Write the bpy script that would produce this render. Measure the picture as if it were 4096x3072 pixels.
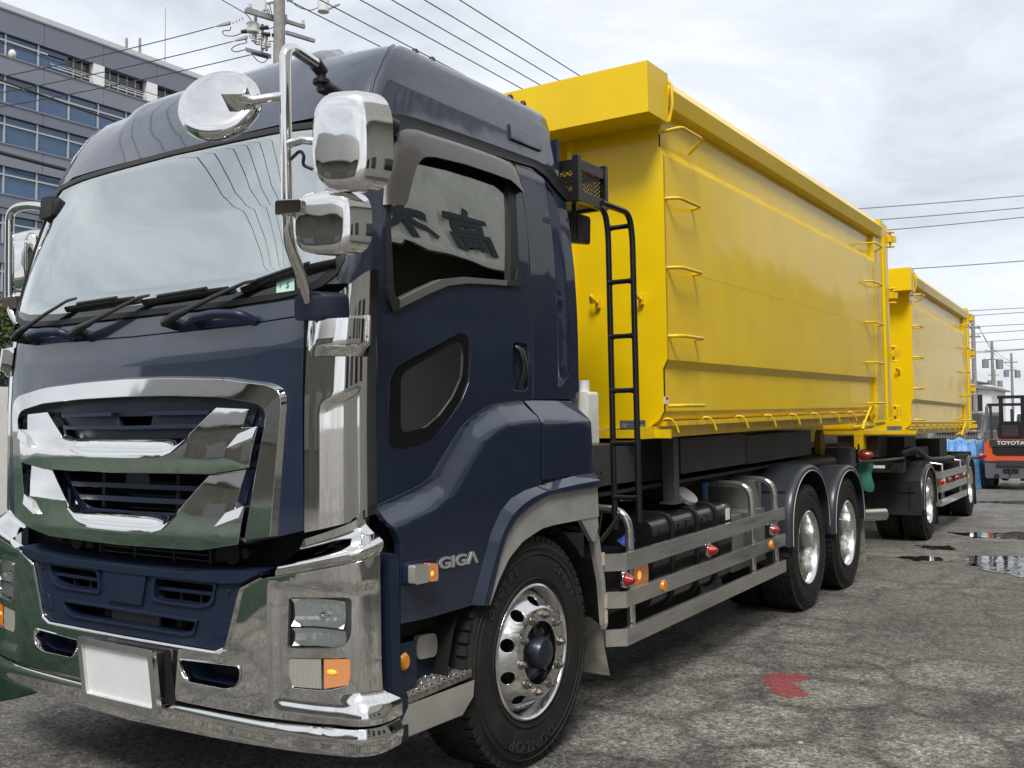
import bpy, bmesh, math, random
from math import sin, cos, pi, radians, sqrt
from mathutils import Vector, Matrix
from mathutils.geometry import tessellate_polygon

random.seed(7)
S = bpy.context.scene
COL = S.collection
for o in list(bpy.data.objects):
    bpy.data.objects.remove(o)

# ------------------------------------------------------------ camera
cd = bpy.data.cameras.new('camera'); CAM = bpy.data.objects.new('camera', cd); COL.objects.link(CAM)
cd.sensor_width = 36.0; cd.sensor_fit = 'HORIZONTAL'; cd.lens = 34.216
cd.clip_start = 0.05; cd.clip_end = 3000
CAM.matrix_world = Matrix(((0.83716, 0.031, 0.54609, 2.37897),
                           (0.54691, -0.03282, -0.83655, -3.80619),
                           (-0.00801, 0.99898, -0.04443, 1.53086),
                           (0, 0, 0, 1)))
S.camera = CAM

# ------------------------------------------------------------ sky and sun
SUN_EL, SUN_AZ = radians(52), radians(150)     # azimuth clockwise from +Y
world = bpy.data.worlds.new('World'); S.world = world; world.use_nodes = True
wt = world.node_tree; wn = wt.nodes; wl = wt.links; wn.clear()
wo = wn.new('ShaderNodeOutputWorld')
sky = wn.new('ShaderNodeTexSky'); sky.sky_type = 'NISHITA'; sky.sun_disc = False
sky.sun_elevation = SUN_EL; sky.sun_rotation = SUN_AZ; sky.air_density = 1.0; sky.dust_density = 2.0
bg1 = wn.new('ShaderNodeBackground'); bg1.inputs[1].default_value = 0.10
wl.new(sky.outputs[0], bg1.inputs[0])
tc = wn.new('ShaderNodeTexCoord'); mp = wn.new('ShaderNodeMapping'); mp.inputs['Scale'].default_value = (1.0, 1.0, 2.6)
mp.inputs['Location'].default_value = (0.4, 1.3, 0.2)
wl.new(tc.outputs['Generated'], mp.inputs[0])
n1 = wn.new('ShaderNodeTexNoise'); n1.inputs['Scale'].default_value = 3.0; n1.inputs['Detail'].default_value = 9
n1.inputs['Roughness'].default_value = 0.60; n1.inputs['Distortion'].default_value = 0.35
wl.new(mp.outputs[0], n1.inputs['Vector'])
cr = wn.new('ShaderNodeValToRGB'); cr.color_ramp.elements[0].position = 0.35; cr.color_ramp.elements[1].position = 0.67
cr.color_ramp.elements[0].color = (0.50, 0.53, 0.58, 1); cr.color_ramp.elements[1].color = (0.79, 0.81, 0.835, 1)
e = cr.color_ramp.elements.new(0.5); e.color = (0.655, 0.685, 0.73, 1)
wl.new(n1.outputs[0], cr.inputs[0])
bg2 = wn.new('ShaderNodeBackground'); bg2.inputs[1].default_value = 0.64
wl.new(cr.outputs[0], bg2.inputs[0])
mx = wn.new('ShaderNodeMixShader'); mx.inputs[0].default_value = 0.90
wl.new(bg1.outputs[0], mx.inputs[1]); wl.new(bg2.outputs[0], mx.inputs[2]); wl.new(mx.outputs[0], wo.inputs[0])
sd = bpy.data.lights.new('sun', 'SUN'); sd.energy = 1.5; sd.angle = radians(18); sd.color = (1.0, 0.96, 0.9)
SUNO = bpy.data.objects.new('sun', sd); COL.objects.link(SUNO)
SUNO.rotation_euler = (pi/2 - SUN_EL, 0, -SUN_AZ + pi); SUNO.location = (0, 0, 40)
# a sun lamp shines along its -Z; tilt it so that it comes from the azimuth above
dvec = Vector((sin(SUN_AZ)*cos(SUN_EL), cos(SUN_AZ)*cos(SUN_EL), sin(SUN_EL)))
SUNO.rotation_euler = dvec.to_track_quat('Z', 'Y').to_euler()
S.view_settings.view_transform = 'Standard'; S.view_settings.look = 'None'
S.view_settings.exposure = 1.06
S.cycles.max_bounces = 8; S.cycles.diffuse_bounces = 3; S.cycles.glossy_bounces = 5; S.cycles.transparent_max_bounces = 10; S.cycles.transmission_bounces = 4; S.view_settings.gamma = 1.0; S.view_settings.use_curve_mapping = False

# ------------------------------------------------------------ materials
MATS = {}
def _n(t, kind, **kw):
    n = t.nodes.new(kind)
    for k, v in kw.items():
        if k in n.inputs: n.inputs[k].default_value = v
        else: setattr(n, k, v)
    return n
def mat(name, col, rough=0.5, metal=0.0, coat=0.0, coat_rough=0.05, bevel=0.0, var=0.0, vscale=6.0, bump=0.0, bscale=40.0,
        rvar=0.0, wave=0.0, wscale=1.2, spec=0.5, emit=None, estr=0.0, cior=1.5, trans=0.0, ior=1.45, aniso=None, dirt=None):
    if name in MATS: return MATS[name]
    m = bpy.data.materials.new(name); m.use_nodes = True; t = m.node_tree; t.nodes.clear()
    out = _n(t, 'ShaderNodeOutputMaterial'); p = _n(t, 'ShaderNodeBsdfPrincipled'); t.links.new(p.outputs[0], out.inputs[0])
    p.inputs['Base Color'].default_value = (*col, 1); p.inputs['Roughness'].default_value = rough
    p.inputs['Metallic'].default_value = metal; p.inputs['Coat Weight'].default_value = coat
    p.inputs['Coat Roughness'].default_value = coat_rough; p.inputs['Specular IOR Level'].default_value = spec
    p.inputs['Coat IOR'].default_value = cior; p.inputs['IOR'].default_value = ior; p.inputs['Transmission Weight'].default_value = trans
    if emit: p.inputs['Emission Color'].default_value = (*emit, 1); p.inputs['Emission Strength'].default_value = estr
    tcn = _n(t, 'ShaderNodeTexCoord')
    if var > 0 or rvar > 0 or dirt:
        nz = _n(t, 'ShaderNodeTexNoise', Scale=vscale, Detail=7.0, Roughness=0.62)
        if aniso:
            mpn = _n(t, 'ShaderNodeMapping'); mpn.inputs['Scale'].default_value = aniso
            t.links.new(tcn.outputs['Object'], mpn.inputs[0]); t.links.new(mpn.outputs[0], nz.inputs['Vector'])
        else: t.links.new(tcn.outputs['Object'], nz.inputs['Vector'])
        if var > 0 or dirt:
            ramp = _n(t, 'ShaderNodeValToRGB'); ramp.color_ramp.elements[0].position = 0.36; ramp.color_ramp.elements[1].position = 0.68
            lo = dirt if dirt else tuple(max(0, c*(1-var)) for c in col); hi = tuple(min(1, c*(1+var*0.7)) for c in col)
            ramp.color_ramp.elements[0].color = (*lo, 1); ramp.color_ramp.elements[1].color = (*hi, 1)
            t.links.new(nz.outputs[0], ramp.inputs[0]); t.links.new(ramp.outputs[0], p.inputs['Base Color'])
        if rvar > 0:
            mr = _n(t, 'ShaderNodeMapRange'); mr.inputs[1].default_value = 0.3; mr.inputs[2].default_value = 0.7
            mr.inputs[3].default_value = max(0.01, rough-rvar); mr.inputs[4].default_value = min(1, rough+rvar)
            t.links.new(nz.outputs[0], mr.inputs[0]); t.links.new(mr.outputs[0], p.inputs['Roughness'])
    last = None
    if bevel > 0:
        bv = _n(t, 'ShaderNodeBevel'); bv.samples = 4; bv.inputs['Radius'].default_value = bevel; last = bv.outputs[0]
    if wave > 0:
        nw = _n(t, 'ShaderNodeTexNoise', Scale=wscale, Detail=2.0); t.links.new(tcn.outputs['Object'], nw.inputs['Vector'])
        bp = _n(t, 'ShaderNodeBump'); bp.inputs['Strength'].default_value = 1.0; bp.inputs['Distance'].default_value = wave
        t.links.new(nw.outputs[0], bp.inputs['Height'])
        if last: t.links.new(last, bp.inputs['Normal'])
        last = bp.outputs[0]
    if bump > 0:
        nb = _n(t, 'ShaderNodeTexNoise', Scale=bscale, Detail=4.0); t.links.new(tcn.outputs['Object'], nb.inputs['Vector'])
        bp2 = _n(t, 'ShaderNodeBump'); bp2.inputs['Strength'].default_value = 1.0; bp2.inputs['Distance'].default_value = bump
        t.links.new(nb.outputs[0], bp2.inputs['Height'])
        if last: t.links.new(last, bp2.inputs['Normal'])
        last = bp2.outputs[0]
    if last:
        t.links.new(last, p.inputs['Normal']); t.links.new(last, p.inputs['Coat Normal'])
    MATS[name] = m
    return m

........

_Instructions for the task:_ Please extract exactly the lines of the data, from the first through the line containing "S.camera = CAM", and add no pictures to the copy.

_Problem solution:_
Write the bpy script that would produce this render. Measure the picture as if it were 4096x3072 pixels.
import bpy, bmesh, math, random
from math import sin, cos, pi, radians, sqrt
from mathutils import Vector, Matrix
from mathutils.geometry import tessellate_polygon

random.seed(7)
S = bpy.context.scene
COL = S.collection
for o in list(bpy.data.objects):
    bpy.data.objects.remove(o)

# ------------------------------------------------------------ camera
cd = bpy.data.cameras.new('camera'); CAM = bpy.data.objects.new('camera', cd); COL.objects.link(CAM)
cd.sensor_width = 36.0; cd.sensor_fit = 'HORIZONTAL'; cd.lens = 34.216
cd.clip_start = 0.05; cd.clip_end = 3000
CAM.matrix_world = Matrix(((0.83716, 0.031, 0.54609, 2.37897),
                           (0.54691, -0.03282, -0.83655, -3.80619),
                           (-0.00801, 0.99898, -0.04443, 1.53086),
                           (0, 0, 0, 1)))
S.camera = CAM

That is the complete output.